Anche la Lettera agli Ebrei ci parla di questo secondo incontro che farà seguito al primo: "È stabilito per gli uomini che muoiano una volta sola, dopo di che viene il giudizio. Cristo, dopo essersi offerto una volta sola allo scopo di togliere i peccati di molti, apparirà una seconda volta, senza alcuna relazione con il peccato, a coloro che l'aspettano per la loro salvezza" " (9,27 - 28).

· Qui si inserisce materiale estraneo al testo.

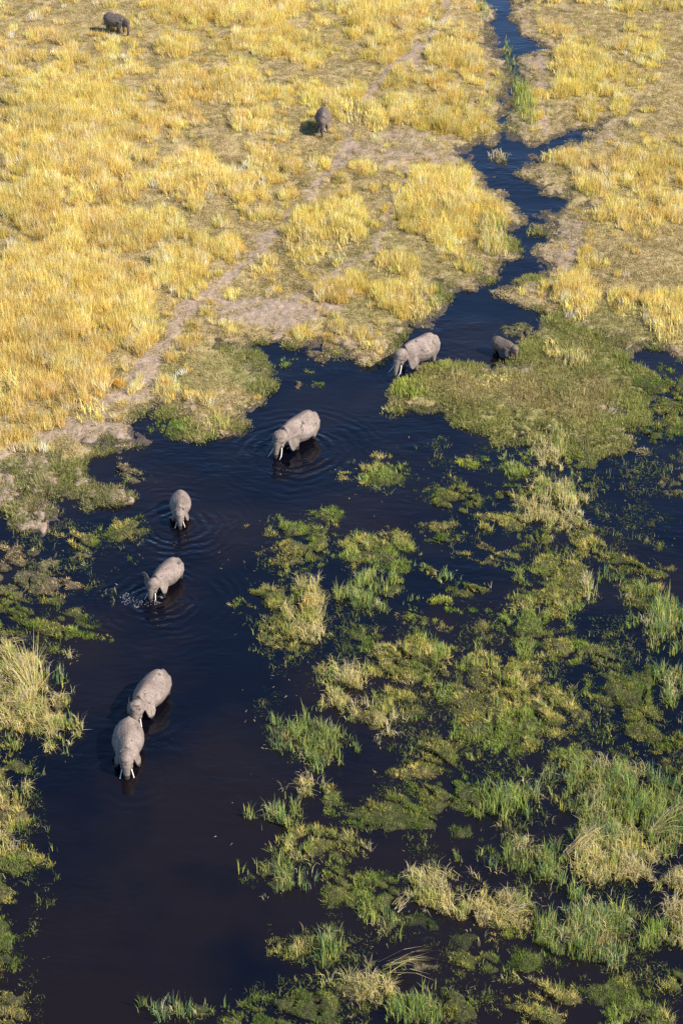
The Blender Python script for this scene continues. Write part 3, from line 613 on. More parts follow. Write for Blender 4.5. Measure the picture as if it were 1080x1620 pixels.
# ------------------------------------------------------------------ islets of the marsh: plan outline, cover, height, label
ISLETS = [
 # left margin
 ((277,679,26,17),'mix',.16,'small grassy islet in the notch of the left shore below the dirt trail'),
 ([(172,730),(190,726),(205,738),(222,742),(240,752),(236,760),(218,768),(205,762),(190,748)],'dry',.08,'narrow muddy islet just off the left mud flat'),
 ((123,855,34,18),'olive',.22,'smooth rounded yellow-green islet below the left mud flat'),
 ((197,843,36,17),'olive',.20,'oval olive islet with an orange tuft left of the slim elephant'),
 ((130,888,20,13),'dry',.03,'half-sunken brown weed islet below the smooth rounded islet'),
 ([(-60,865),(0,865),(30,868),(65,875),(92,893),(104,915),(118,928),(100,940),(60,945),(20,950),(-60,955)],'dry',.26,'pale muddy islet at the left frame edge with brown hummocks'),
 ([(-60,950),(10,945),(60,942),(118,936),(135,955),(140,975),(158,995),(152,1015),(138,1010),(115,1010),(102,1030),(70,1032),(38,1008),(-60,995)],'turf',.20,'bright green mossy islet at the left below the muddy hummocks'),
 ([(-60,1010),(0,1012),(30,1045),(62,1052),(95,1058),(100,1090),(116,1105),(108,1130),(95,1160),(55,1166),(30,1150),(-60,1150)],'straw',.24,'tall straw and reed islet at left beside the two leading elephants'),
 ([(-60,1165),(0,1165),(33,1178),(42,1208),(28,1224),(-60,1228)],'mix',.18,'green grassy lump at the left edge under the straw and reed islet'),
 ([(-60,1242),(0,1244),(38,1250),(45,1290),(38,1318),(14,1334),(-60,1330)],'straw',.20,'straw covered bank lump at the left edge level with the leading elephant tusks'),
 ([(-60,1342),(0,1342),(48,1350),(78,1360),(62,1374),(30,1385),(32,1424),(0,1440),(-60,1440)],'olive',.20,'olive islet at lower left with a spit pointing right'),
 ([(-60,1445),(0,1440),(20,1465),(30,1505),(24,1536),(-60,1542)],'turf',.16,'small green bank at the lower left edge'),
 ([(-60,1550),(0,1550),(30,1553),(45,1582),(55,1612),(50,1660),(-60,1660)],'olive',.20,'grassy bank in the bottom left corner'),
 # small ones in the pool
 ((457,575,14,11),'mix',.12,'small weedy islet under the far bank of the pool, beside the mud hump'),
 ((508,566,24,14),'dry',.16,'bare muddy hump against the far bank of the pool'),
 ((471,607,6,5),'dry',.08,'tiny reddish mud lump in the pool below the far bank'),
 ((500,610,10,6),'olive',.10,'tiny olive tuft in the pool below the muddy hump'),
 ((489,588,6,4),'turf',.06,'tiniest green tuft in the pool below the muddy hump'),
 ((818,520,30,13),'dry',.16,'brown dead grass islet in the channel just behind the elephant calf'),
 ((788,251,16,9),'dry',.14,'pale tufted islet in the far channel at its side arm'),
 ((762,212,13,7),'olive',.12,'small islet hugging the left bank of the far channel'),
 ((545,754,16,9),'olive',.10,'small olive tuft islet right of the elephant amid ring ripples'),
 ((610,751,38,26),'mix',.20,'green islet with thin reeds in open water below the grassy island'),
 ((472,866,56,34),'olive',.24,'large rounded olive cushion islet right of the slim elephant'),
 ((522,815,26,12),'olive',.10,'low scruffy islet just above the large olive cushion islet'),
 ((432,946,40,22),'mix',.22,'mixed green and straw islet left of the upright straw clump'),
 ((489,968,27,36),'straw',.26,'islet of upright golden straw stems in the middle of the marsh'),
 ((447,1005,48,32),'mix',.18,'ragged green islet under the upright straw clump'),
 ((430,1104,22,11),'dark',.06,'faint half-sunken weed islet right of the two leading elephants'),
 ((448,1162,32,24),'reed',.10,'thin green reed stand in water right of the leading elephant'),
 ((511,1173,38,34),'reed',.16,'denser reed islet with fallen straw beside the thin reed stand'),
 # right edge and middle right
 ((1022,615,32,24),'turf',.26,'rounded green mound islet right of the grassy island'),
 ([(1032,655),(1036,622),(1055,596),(1110,600),(1150,640),(1120,692),(1075,696),(1046,682)],'turf',.24,'green islet at the right frame edge below the dark inlet'),
 ((1028,690,18,13),'turf',.14,'small green knob islet at the lower right tip of the grassy island'),
 ((1060,764,26,17),'dry',.06,'half-sunken brown weed islet at the right edge'),
 ((740,733,33,9),'bright',.10,'thin bright green strip islet below the grassy island'),
 ((818,735,28,22),'mix',.18,'leafy islet just below the middle of the grassy island'),
 ((868,712,30,26),'straw',.16,'islet of tall leafy stems standing below the grassy island'),
 ((922,728,36,17),'olive',.14,'olive islet right of the tall leafy stems'),
 ((926,772,20,10),'turf',.08,'small green islet right of the big pale reed islet'),
 ((930,800,26,17),'dark',.06,'dark green weed patch right of the big pale reed islet'),
 ((1022,822,34,16),'dark',.05,'dark half-sunken weed patch in open water near the right edge'),
 ((1040,865,10,12),'turf',.08,'lone small green tuft in open water near the right edge'),
 ((876,802,46,36),'straw',.26,'big pale reed islet in the right half of the marsh'),
 ((728,792,46,24),'turf',.16,'smooth green islet left of the big pale reed islet'),
 ((802,780,30,14),'turf',.12,'low green islet between the smooth islet and the pale reeds'),
 ((785,824,52,17),'mix',.16,'long grassy islet under the smooth green islet'),
 ((696,828,24,13),'olive',.08,'small olive islet left of the long grassy islet'),
 ((708,852,30,7),'turf',.05,'thin green strip above the long tapering islet'),
 ((860,853,28,18),'turf',.16,'green and brown islet below the big pale reed islet'),
 ([(700,880),(735,870),(775,866),(800,872),(830,878),(828,890),(790,895),(745,890)],'olive',.16,'long tapering islet with an orange tuft at its middle'),
 ([(815,905),(838,885),(885,880),(925,890),(938,910),(930,938),(945,955),(925,970),(890,978),(868,968),(885,950),(840,955),(812,940)],'mix',.22,'broad olive islet with pale reeds on its right side'),
 ((930,862,27,25),'mix',.16,'grassy islet above the broad olive islet'),
 ([(945,885),(985,880),(1030,892),(1068,905),(1060,915),(1015,908),(960,900)],'turf',.14,'long green spit ending in a pale hummock near the right edge'),
 ((1018,926,33,11),'olive',.10,'olive strip islet under the long green spit'),
 ([(970,935),(1000,932),(1035,945),(1080,975),(1140,1000),(1130,1030),(1070,1025),(1020,1005),(995,975)],'reed',.24,'dense reed islet at the right edge in mid marsh'),
 ((606,874,56,32),'mix',.16,'islet half green, half brown right of the large olive cushion'),
 ((592,941,40,26),'reed',.16,'fresh green tufted islet below the half brown islet'),
 ((698,906,22,12),'reed',.08,'small bluish reed tuft islet left of the broad olive islet'),
 ((788,909,24,10),'turf',.06,'small green strip left of the broad olive islet'),
 ((740,933,33,13),'turf',.12,'green islet with ragged edge below the bluish reed tuft'),
 ((698,957,22,14),'bright',.14,'brightest lime tuft islet in mid marsh'),
 ((752,966,32,14),'turf',.10,'green islet right of the brightest lime tuft'),
 ((668,979,30,14),'olive',.10,'low olive islet under the brightest lime tuft'),
 ((752,992,23,8),'olive',.06,'thin flat olive islet above the largest tangled islet'),
 ((828,993,42,38),'mix',.24,'tall tufted islet above the largest tangled islet'),
 ((578,1011,30,17),'turf',.10,'soft green islet below the fresh green tufted islet'),
 ([(585,1035),(610,1012),(650,1000),(690,1015),(715,1045),(718,1075),(690,1090),(650,1095),(610,1075),(580,1060)],'mix',.28,'big grey-green islet left of the largest tangled islet'),
 ((538,1088,30,25),'straw',.18,'golden straw islet left of the big grey-green islet'),
 ((520,1060,24,16),'olive',.10,'small olive islet above the golden straw islet'),
 ((636,1112,50,30),'mix',.16,'mottled islet under the big grey-green islet'),
 ((600,1143,34,24),'straw',.18,'orange straw islet below the golden straw islet'),
 ([(700,1055),(735,1035),(780,1038),(840,1050),(862,1080),(895,1105),(925,1128),(930,1148),(900,1160),(865,1170),(840,1190),(800,1200),(760,1192),(728,1160),(705,1140),(695,1110)],'mix',.34,'largest tangled islet in the middle of the marsh'),
 ((686,1190,58,28),'turf',.20,'triangular green islet below the orange straw islet'),
 ([(858,1032),(880,1012),(930,1015),(972,1033),(985,1058),(962,1080),(922,1090),(903,1070)],'olive',.20,'olive green islet upper right of the largest tangled islet'),
 ([(980,1050),(1025,1045),(1035,1080),(1020,1100),(1040,1120),(1068,1168),(1110,1185),(1110,1225),(1040,1212),(1010,1190),(970,1168),(990,1150),(955,1120),(935,1100),(972,1085)],'turf',.26,'long green islet running down the right side of the marsh'),
 ((1064,1085,25,24),'reed',.16,'reed clump islet on the right edge beside the long green islet'),
 ((915,1196,50,12),'olive',.08,'low flat islet below the largest tangled islet'),
 # bottom right
 ((652,1224,42,10),'olive',.08,'thin straw strip islet below the triangular green islet'),
 ((715,1258,60,30),'turf',.20,'green islet with a bare muddy edge left of the upright reed bed'),
 ((620,1292,66,32),'turf',.22,'broad dark green islet in the lower marsh'),
 ((737,1317,32,12),'turf',.10,'small ragged green islet right of the broad dark green islet'),
 ((812,1275,42,32),'reed',.18,'upright reed bed islet left of the tallest reeds'),
 ([(893,1240),(930,1220),(990,1215),(1050,1225),(1110,1240),(1110,1320),(1050,1318),(1000,1330),(950,1318),(905,1300)],'reed',.24,'tallest reed bed at the right edge of the lower marsh'),
 ([(890,1370),(905,1340),(950,1322),(1000,1328),(1045,1345),(1060,1385),(1030,1398),(990,1385),(950,1405),(910,1405)],'straw',.26,'bent straw and reed islet below the tallest reed bed'),
 ((1078,1405,30,30),'straw',.16,'orange straw heap on the right edge below the bent straw islet'),
 ((815,1355,56,26),'reed',.14,'sparse reed islet left of the bent straw islet'),
 ((708,1348,40,12),'dark',.06,'dark weed strip under the small ragged green islet'),
 ((560,1335,26,20),'mix',.12,'scruffy islet left below the broad dark green islet'),
 ((481,1246,21,14),'straw',.12,'small straw tuft islet at the pool edge below the denser reeds'),
 ((521,1263,22,18),'olive',.12,'round olive islet next to the small straw tuft islet'),
 ((447,1300,32,19),'reed',.10,'reed tuft at the pool edge with thin stems in the water'),
 ((493,1334,50,28),'mix',.16,'grassy point of the marsh reaching into the lower pool'),
 ((448,1390,48,26),'reed',.08,'thin flooded reeds in front of the grassy point'),
 ((526,1402,26,46),'olive',.14,'olive bank behind the thin flooded reeds'),
 ((582,1412,42,30),'mix',.18,'green and straw islet left of the fallen reed bundle'),
 ((682,1406,30,20),'straw',.12,'islet under the fallen reed bundle'),
 ((772,1434,68,34),'straw',.18,'wide straw littered islet in the lower marsh'),
 ((860,1410,34,40),'reed',.10,'loose reeds between the straw littered islet and bent straw islet'),
 ((922,1470,70,42),'reed',.26,'thick reed islet near the bottom right corner'),
 ((1034,1482,25,27),'reed',.16,'small upright reed islet right of the thick reed islet'),
 ((1075,1460,24,30),'straw',.14,'straw tuft islet on the right edge beside the small upright reeds'),
 ((618,1467,26,27),'reed',.08,'sparse flooded reeds left of the dark leafy patch'),
 ((810,1477,32,18),'bright',.10,'bright leafy patch left of the thick reed islet'),
 ((700,1480,75,30),'dark',.05,'dark leafy floating patch in the lower marsh'),
 ((785,1523,76,26),'turf',.10,'dark green flat islet under the bright leafy patch'),
 ((665,1526,38,8),'dry',.06,'bar of fallen pale sticks below the dark leafy patch'),
 ((463,1503,30,17),'mix',.14,'small grassy islet in the lower pool'),
 ((517,1505,27,28),'reed',.16,'reed tufted islet right of the small grassy islet in the lower pool'),
 ((585,1561,46,21),'straw',.16,'straw islet in the bottom marsh left of the green reeds'),
 ((642,1604,46,28),'reed',.20,'green reed islet at the bottom edge'),
 ((737,1592,45,28),'turf',.18,'dark leafy islet at the bottom edge right of the green reeds'),
 ((855,1582,62,42),'mix',.24,'big grassy islet at the bottom edge'),
 ((965,1570,70,28),'turf',.18,'green islet above the bottom right corner'),
 ((1015,1618,66,24),'mix',.20,'islet in the bottom right corner with straw tips'),
 ((1066,1556,22,22),'mix',.16,'small islet on the right edge just above the bottom right corner'),
 ([(358,1612),(375,1590),(410,1582),(440,1580),(470,1568),(520,1566),(548,1590),(560,1660),(350,1660)],'turf',.18,'green shore at the bottom edge below the open pool'),
 ((285,1602,52,15),'reed',.02,'sparse flooded reed fringe at the bottom edge of the pool'),
]
for k, (spec, style, hgt, lab) in enumerate(ISLETS):
    sparse = {'thin green reed stand in water right of the leading elephant': .5, 'sparse flooded reed fringe at the bottom edge of the pool': .35,
              'thin flooded reeds in front of the grassy point': .5, 'sparse flooded reeds left of the dark leafy patch': .6}.get(lab, 1.0)
    islet(spec, style, hgt, lab, 100+k, dens=sparse)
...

Tutto questo ci sprona allora non alla paura ma alla speranza. Non allo scoramento, ma alla fiducia. Vivere il presente è indispensabile perché ogni momento della nostra esistenza è unico e irripetibile e non possiamo certo delapidare il tempo prezioso che ci viene concesso. Ma proprio per questo, il nostro "frattempo" storico va vissuto anche in proiezione del futuro, perché mentre ci impegniamo nel presente abbiamo la consapevolezza che tendiamo anche verso un avvenire. E Dio in effetti non è solo presente, altrimenti non sarebbe Dio: egli è il nostro passato, il presente e contemporaneamente anche nostro futuro.
Credo che questa sia una delle spiegazioni dell'esistenza del male, della cattiveria e del dolore attorno a noi nonostante sia avvenuta la risurrezione di Cristo che ha confermato l'idea di un Dio giusto e buono: se il regno delle tenebre non sussistesse, se non dovessimo vivere l'aberrazione del male e la lotta continua contro di esso, ebbene non potremmo avere modo di coltivare la speranza di un Signore Futuro. Come afferma Paolo, ciò che si spera se è visto non è più speranza (Rm 8, 24) e come possiamo sperare nel Cristo che ci viene incontro attendendone la visione ultima se vengono meno le sfide e le ansie della vita di tutti i giorni? Un premio si gusta meglio dopa la fatica e un cammino privo di ostacoli probabilmente non condurrà a nulla, quindi potremo gioire del Signore solo quando avremo perseverato sino alla fine.
Qualche autore inglese diceva che la storia dell'uomo è "una favola raccontata da un idiota, piena di rumore e di furore, che non significa nulla". Noi diciamo che questa favola assume un significato in Dio, che la assume fino in fondo come la sua storia personale con gli uomini; riconosciamo anche che questa storia, com'è proprio di tutte le vicende, deve avere pure un termine,, ma nell'ottica della fede riconosciamo che se è vero che tutto finisce, è anche vero che in questa conclusione tutto si trasforma e ci si dischiude per la Verità. Passata, presente e futura.